[sékuté pisé] (loc. verb. FAT.)
S‘il est convenu, dans la correcte modernité, de très poliment souligner que le phraseur toujours prêt à en remettre une couche dans le discours et à se trouver ce faisant spirituel et brillant, s’écoute parler, nous pouvions évidemment compter sur la langue surannée pour ne pas le laisser s’en tirer aussi facilement.
Il est vrai que ce péroreur fier de lui qui se croise aussi bien en ascenseur (le rendant infernal), qu’en séminaire (le transformant en galère), ou en banquet (gâchant le vin et les mets), méritait une qualification plus pointue. L’on disait donc de lui, quand on ne craignait pas d’appeler un chat un chat, qu’il s’écoutait pisser.
S’écoute pisser, donc, celui qui aime autant son timbre de voix que la luminance de ses idées qu’il professera sans relâche dès que l’occasion lui en sera donnée (ou qu’il prendra d’autorité si ce n’est pas le cas).
S‘écouter pisser fait du gargouillis de la miction¹ une symphonie unique appréciée au plus haut point par son créateur, rendant la tonalité d’une cascade urinaire sur céramique Villeroy & Boch aussi fascinante qu’un premier mouvement du concerto pour violon avec Yehudi Menuhin à l’archet, ou qu’une improvisation de Miles Davis taquinant la blue note.

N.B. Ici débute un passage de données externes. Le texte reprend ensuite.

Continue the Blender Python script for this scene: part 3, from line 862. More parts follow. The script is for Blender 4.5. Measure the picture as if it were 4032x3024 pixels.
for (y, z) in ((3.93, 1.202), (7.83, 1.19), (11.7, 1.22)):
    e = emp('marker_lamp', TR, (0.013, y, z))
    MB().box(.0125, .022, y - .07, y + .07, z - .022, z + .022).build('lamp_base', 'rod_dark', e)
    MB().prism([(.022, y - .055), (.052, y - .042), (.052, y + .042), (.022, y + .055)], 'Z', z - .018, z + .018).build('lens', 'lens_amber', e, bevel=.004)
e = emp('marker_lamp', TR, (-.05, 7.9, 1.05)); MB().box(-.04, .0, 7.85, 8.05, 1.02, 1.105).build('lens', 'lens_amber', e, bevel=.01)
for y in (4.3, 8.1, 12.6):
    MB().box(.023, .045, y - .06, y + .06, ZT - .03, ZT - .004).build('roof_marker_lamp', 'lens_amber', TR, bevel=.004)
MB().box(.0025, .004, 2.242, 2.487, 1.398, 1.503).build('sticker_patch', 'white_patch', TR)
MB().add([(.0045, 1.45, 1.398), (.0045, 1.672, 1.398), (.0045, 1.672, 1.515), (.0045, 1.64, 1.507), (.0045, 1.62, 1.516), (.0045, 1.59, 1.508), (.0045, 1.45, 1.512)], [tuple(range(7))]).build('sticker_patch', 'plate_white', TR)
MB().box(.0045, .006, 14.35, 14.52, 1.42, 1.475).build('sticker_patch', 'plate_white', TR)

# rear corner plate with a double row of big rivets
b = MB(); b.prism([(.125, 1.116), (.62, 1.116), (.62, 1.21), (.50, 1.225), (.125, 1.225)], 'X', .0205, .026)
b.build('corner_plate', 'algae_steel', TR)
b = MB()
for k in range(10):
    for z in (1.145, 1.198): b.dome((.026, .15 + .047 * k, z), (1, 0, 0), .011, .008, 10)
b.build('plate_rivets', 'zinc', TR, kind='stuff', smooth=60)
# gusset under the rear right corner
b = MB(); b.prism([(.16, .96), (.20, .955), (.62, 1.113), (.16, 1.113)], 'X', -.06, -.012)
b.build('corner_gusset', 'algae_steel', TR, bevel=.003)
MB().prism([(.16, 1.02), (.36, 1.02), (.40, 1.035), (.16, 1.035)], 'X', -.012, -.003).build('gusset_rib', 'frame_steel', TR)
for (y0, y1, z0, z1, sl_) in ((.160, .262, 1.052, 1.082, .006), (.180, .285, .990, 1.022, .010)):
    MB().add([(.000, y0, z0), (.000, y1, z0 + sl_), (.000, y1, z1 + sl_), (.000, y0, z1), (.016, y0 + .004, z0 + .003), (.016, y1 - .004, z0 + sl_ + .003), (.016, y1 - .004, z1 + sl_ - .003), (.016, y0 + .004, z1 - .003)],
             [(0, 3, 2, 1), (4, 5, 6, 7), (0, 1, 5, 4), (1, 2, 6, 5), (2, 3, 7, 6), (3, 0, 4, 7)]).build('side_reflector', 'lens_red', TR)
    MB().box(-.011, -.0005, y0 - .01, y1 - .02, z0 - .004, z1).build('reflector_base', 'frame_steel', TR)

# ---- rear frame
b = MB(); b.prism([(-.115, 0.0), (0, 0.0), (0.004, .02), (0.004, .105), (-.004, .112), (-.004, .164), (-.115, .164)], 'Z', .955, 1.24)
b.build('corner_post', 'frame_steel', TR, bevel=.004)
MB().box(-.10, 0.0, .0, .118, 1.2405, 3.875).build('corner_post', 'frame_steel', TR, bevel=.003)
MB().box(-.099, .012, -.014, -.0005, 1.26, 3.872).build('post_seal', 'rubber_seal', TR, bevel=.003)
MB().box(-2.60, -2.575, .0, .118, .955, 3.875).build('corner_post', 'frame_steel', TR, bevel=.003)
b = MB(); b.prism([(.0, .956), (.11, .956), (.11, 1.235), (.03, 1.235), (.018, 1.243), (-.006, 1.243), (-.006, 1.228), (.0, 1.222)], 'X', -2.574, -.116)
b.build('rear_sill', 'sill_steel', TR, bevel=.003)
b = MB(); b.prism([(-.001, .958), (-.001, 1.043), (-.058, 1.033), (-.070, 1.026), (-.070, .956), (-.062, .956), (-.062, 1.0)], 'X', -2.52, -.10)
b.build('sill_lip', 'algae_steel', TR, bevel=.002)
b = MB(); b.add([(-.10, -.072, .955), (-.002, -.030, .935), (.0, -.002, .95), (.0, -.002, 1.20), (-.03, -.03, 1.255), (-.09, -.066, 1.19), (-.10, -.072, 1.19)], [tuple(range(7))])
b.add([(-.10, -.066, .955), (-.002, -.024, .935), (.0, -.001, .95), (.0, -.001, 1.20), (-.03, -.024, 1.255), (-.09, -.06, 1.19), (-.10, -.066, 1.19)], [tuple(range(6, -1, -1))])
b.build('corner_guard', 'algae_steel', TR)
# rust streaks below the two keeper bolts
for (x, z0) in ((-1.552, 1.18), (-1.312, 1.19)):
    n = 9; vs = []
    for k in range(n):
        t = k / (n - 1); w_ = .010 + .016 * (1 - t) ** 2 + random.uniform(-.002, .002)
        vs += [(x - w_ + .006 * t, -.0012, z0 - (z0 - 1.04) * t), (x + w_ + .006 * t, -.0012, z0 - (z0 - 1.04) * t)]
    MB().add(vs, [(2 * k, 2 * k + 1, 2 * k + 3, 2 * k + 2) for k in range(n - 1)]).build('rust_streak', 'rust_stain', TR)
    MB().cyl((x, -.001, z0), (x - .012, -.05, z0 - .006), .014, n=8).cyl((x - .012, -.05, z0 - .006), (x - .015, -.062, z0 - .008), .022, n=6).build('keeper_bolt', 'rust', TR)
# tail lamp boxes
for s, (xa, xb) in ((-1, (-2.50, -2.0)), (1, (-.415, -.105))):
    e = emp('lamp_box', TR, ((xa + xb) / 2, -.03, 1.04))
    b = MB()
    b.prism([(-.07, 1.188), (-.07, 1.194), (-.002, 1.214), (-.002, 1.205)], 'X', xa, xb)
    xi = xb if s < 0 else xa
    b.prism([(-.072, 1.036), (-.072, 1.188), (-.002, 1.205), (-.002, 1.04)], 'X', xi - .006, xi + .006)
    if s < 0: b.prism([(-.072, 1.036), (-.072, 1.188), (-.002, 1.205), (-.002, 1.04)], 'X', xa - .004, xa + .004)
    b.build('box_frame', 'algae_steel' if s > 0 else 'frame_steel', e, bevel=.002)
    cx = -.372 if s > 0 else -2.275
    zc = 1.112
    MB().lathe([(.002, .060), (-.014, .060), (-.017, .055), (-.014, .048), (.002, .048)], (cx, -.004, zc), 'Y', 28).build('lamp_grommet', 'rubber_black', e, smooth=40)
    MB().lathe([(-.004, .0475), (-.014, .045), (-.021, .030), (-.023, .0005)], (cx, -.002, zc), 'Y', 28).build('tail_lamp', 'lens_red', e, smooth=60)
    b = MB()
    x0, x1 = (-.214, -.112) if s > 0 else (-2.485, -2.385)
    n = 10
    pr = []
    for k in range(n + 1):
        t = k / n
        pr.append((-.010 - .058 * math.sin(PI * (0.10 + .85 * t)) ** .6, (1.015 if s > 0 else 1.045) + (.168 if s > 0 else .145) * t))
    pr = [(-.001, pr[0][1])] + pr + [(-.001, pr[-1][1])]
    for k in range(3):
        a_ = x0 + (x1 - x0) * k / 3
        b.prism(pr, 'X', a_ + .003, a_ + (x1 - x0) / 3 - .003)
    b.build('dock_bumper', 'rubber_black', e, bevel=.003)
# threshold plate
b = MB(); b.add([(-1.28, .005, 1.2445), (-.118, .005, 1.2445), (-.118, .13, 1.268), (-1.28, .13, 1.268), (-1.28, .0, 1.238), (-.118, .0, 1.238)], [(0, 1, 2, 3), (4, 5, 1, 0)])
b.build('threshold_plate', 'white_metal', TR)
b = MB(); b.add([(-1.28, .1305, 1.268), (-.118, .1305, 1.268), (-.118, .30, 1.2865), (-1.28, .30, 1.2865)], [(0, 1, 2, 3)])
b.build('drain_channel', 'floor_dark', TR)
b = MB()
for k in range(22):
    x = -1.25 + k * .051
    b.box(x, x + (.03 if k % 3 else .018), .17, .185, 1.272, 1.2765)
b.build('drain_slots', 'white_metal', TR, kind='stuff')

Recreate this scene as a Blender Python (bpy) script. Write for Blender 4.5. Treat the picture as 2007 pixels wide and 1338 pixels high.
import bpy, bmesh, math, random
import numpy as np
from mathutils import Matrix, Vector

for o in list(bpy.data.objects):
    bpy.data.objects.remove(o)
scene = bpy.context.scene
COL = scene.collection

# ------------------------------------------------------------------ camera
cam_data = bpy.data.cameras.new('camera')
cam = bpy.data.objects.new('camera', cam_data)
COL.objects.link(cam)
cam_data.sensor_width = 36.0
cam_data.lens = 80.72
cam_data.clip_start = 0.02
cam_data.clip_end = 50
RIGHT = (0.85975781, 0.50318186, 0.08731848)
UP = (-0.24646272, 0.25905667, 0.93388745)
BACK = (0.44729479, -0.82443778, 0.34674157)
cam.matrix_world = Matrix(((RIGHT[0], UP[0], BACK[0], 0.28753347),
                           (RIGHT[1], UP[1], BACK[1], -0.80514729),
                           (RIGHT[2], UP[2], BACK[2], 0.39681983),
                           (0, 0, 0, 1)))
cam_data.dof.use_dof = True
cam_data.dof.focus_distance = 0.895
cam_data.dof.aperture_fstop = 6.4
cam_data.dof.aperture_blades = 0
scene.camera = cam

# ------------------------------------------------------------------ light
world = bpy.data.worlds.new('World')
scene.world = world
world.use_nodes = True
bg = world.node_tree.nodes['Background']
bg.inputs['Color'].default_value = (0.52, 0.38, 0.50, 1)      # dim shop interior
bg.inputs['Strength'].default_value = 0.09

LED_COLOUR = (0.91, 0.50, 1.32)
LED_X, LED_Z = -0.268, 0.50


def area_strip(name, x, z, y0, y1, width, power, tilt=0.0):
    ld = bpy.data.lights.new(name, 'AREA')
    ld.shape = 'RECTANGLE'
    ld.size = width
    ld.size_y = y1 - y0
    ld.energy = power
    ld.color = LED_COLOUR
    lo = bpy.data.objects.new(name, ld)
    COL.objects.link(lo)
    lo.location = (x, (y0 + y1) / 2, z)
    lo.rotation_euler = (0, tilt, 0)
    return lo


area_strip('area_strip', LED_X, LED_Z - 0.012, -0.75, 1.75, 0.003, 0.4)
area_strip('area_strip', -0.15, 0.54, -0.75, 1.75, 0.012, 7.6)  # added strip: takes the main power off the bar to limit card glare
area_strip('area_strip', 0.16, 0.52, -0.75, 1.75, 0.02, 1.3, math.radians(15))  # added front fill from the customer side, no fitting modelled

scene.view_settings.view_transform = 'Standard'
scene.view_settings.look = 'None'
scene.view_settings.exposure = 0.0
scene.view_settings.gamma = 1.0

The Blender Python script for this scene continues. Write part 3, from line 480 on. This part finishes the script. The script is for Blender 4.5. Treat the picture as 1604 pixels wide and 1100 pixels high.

Il ne peut, dès lors, y avoir qu’un triste butor pour se bercer de ses propres clapotis de pissat; en cela l’image véhiculée par s’écouter pisser est d’une limpidité sans albumine.
Les discoureurs toujours prompts à rappeler la morale et à se satisfaire de leur propre superbe ne manquant pas, s’écouter pisser connaîtra une diffusion massive au cours des années surannées avec un paroxysme incarné par les discours énervés d’un petit bonhomme à la mèche grasse et la moustache en brosse à dents dont nombre de ses contemporains apprécieront les idées sentant pourtant très fort la pisse (mais ceci est une autre histoire).
En 1980, soit un an après le Walkman, le Japon propose au monde entier une autre innovation qui va empêcher de s’écouter pisser².
Toto (entreprise créée en 1917 sous le nom de TOYO TOKI CO.) lance le washlet.
Avec leur abattant chauffant, leur jet nettoyant orienté, leur option musique intégrée, leur lumière, et surtout avec leur forme travaillée pour éviter le bruit que l’arrogant fait en changeant l’eau des olives, les toilettes du soleil levant envoient s’écouter pisser en surannéité.
Partout où Toto s’installe, l’infatué trépasse, disparaissant des assemblées, peut être happé par le flux de la chasse d’eau ultra silencieuse.
L’arrivée du Smartphone obligeant le petit commissionneur à la position assise finira le travail, ne faisant du fat moderne qu’un « gros con qui saoule tout le monde » comme on dit désormais, ce qui s’avère finalement nettement plus vulgaire que s’écouter pisser.